▶ _Directions for this task_
How many lines hold the string "scene"? Give only the number.

↓↓↓

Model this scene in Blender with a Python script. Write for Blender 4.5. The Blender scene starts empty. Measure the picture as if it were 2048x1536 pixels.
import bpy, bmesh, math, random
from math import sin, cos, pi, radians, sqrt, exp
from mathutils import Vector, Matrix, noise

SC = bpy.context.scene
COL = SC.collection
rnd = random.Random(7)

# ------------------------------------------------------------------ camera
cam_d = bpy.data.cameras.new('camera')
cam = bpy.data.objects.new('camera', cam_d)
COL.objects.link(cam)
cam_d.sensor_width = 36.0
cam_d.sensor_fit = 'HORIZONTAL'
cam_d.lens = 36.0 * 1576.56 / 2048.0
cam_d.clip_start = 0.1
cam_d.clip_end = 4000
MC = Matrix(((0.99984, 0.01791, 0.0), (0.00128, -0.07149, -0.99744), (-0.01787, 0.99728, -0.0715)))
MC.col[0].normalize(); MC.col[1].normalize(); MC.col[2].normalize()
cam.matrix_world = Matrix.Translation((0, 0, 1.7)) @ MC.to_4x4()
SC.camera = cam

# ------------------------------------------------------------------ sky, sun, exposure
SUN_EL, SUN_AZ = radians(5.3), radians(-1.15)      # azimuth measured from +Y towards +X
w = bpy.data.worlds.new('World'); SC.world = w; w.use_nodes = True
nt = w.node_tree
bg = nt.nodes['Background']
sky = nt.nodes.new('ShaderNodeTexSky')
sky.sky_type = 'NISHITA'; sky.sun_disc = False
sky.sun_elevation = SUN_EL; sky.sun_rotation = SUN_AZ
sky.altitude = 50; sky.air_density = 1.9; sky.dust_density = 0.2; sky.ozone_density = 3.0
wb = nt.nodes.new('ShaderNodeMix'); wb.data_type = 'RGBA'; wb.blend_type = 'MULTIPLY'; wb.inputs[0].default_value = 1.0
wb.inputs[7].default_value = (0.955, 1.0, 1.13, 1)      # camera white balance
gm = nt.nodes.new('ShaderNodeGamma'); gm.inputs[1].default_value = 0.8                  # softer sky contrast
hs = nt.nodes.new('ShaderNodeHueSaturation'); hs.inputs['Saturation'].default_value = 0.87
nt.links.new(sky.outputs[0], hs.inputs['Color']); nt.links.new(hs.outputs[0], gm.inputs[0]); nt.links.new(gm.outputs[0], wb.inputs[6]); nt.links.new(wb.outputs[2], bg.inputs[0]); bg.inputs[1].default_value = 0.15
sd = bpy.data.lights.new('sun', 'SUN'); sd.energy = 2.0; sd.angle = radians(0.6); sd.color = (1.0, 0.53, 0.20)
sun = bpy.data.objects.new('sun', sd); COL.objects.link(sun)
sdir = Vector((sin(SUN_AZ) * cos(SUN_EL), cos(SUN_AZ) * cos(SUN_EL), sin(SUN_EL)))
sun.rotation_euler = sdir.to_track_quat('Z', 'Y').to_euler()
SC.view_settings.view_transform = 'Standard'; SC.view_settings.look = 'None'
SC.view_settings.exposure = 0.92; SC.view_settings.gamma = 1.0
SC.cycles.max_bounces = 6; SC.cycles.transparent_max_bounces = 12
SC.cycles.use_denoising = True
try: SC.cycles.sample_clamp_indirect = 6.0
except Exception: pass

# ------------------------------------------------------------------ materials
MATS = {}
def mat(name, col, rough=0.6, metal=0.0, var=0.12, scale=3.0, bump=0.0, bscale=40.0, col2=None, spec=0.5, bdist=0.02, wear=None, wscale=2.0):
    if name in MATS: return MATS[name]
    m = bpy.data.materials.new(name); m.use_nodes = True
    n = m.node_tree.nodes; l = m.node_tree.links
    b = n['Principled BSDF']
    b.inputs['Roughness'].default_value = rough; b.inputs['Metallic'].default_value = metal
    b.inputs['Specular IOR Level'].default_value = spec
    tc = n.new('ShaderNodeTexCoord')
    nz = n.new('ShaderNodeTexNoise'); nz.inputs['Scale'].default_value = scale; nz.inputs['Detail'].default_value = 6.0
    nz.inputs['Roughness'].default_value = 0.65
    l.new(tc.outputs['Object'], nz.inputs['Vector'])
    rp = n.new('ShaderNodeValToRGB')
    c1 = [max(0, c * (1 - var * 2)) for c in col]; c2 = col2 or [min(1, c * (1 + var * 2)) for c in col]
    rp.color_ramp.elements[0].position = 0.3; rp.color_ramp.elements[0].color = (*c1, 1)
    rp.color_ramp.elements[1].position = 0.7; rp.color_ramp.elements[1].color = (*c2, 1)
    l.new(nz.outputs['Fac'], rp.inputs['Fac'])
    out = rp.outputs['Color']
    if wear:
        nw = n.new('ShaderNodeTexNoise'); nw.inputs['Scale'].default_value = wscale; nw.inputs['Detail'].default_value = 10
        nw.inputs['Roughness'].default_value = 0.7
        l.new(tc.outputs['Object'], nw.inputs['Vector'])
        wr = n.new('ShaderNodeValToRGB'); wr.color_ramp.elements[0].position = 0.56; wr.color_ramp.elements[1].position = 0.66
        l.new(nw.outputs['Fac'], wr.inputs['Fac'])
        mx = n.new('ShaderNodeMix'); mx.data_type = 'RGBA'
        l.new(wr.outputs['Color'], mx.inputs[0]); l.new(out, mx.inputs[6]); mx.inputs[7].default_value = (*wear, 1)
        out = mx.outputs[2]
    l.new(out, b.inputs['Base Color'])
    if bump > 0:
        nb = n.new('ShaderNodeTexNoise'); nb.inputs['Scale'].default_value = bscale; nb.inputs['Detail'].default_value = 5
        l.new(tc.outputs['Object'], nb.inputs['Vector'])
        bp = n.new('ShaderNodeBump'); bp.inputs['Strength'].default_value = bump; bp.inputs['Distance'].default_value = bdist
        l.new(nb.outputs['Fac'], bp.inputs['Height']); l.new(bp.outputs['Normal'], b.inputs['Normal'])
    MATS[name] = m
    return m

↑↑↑

▶ _Response_
2